Saturday, May 8, 2010

Diamonds are forever by Kavita Shivdasani




Saturday 27th March 2010

Deep in the bowels of the earth especially in the regions beneath Africa, Russia, Canada, Australia and our very own Assam mysterious magma movement millions of years ago arranged pure elements of carbon with perfect precision to create one of it’s much sought after allotrope called diamonds.

Story has it that The Eureka diamond is so called because it was the first diamond to be discovered in Africa. A small boy called Erasmus, the son of a widow of the Boer War picked up some pretty stones from the banks of the Orange River. He and his sister used them to play a game called Five Stones. A neighbouring farmer was attracted by one of these pebbles and asked the widow to sell it to him. She laughed and told him to keep this 24.25 carat stone!

The diamonds drawn from an ancient Greek word meaning ‘unbreakable’ or ‘I overpower’ were carried to the earth’s crust by volcanic activity. From these primary sources the brilliant stones have then eroded by wind and water and distributed to other areas or secondary sources.

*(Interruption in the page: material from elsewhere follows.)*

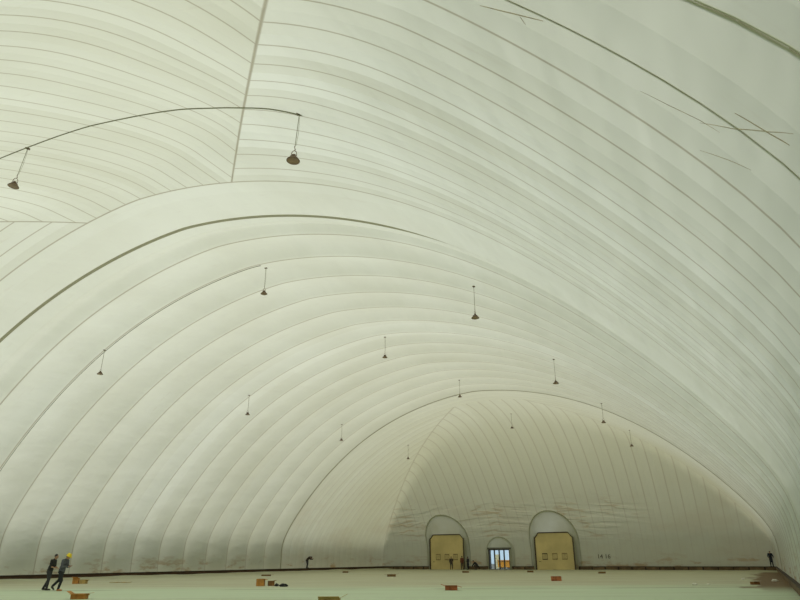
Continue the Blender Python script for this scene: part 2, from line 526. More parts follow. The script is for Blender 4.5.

Depending on the depth and locations at which these diamond deposites occur mining techniques to extract them range from hard rock mining to open-pit mining to placer mining to marine mining or artisinal mining.

We were invited by Siddhant’s dad to visit his workshop to view these raw beauties being fashioned into exotic shapes and then embedded along with other gorgeous gemstones into exclusive and exquisite gold jewelry. (Which we were not allowed to photograph – sigh – non-disclosure and secrecy stuff!)

I was overwhelmed at the spectacular leap in diamond production in the last 20 years or so thanks to Israeli computer technology now used to cut and polish the raw diamonds of even the most minuscule sizes with minimum wastage.

Gone are the days when an elite group of ‘babus’ gifted with an intuitive sense of depth perception and magic fingers which no technology can out do would shape raw diamonds ensuring to keep in mind carat, cut, clarity and colour so that the final stone would fetch the best price.

As we entered the workshop I felt we had walked into a science fiction laboratory equipped with a line-up of computers and other humming machines with laser beams operated by rows and rows of hushed and intensely focused men at work.